The town is very typical of the area with pretty little coloured houses, small local produce shops and telegraph poles with spurious cables going in every direction. There is not much else to see though so I started to hike up the hill to the old castle fort.



When you get inside the main gate, the fortress is like a little stone village in disrepair. The old remains of the school, church and some other buildings are reduced to low walls and piles of rubble while many of the parts still standing have become little souvenir stalls. That said, it has still got a nice ambience among the forested hills and climbing to the top of the central tower gives a great view of the town and out beyond. It was worth the stop but didn't really inspire me and a couple of hours after arriving I was on the road again to Bran.




It is only a short drive to Bran but turning up in the little town is somewhat different to Rasnov. It seems that every building has been converted in to a restraunt or guesthouse while signs for each one jockey for attention on the roadside. I quickly found my nice little campsite though, Vampire Camping. Mwah hah hah!


I should explain here that Bran is effectively the epicentre of the Trasylvania/vampire connection as it is here that Bram Stoker's Dracula novel was (alledgedly) based. The Dracula character is based on Vlad Tepes (Vlad The Impaler) who actually spent most of his time in Sighisoara but the castle here attracts tourists like seagulls to a discarded sandwich.

Set up in the hills, it sure does look the part, while below the entrance is a maze of naff merchandise stalls where you can by anything you can think of with a vampire/castle on. Dracula themed bar of soap anyone?




When you reach the castle itself, it kind of loses a bit of that fairytale magic and appears quite dull and grey up close. Inside, you can visit lots of the rooms which are mostly plain and somewhat bare with white walls, dark wood beams and kooky angular staircases. It is nice, especially the central courtyard, but not as spectacular as I expected - not helped by the hoards of camera-happy Germans intent on taking a picture of every tiny detail before moving on.








On the whole, it is certainly worth seeing but one day is enough for me as I head on to pastures new in Bucharest.

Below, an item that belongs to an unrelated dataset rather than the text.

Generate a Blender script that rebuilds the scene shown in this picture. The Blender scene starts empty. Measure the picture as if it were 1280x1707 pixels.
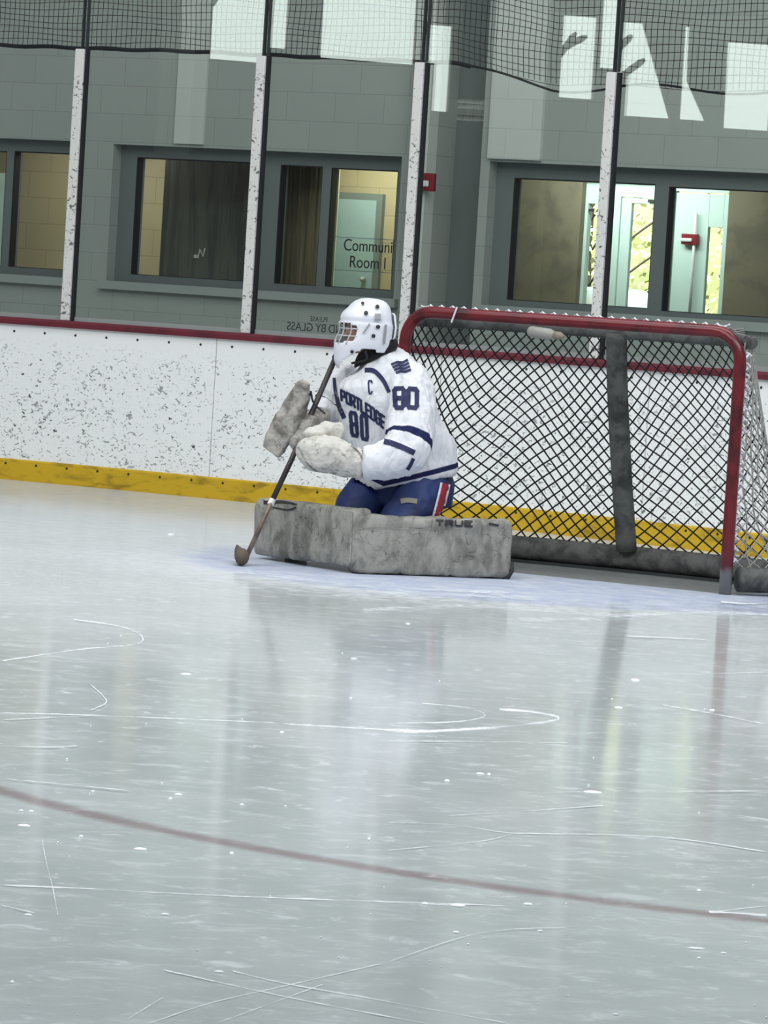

Leaving Bran, I headed in the wrong direction (north west) past Fagaras to the start of the Transfagarasan Highway, famously declared by Top Gear as the best driving road in the world. Approaching the start of the road, the Fagaras Mountains and then the Carpathian Mountains loom large and the roads leading up the slopes are a series of hairpin bends where you rarely get out of third gear - in a big white van that is.

The views everytime you reach a peak though are breath-taking and you can look down at the snaking ribbon of road below as it criss-crosses over itself through the valleys. On a bright Saturday afternoon I expected hoards of sports cars but there weren't any, just normal road cars and plenty of picnickers.







The road seems to go on forever before spitting you out beside a huge blue lake in the valleys and eventually a big dam, by which point the quality of the road surface is dreadful and the journey becomes painfully slow. They didn't cover that bit on Top Gear. In the end I was glad for the dual carridgeway again and arrowed straight on to Bucharest.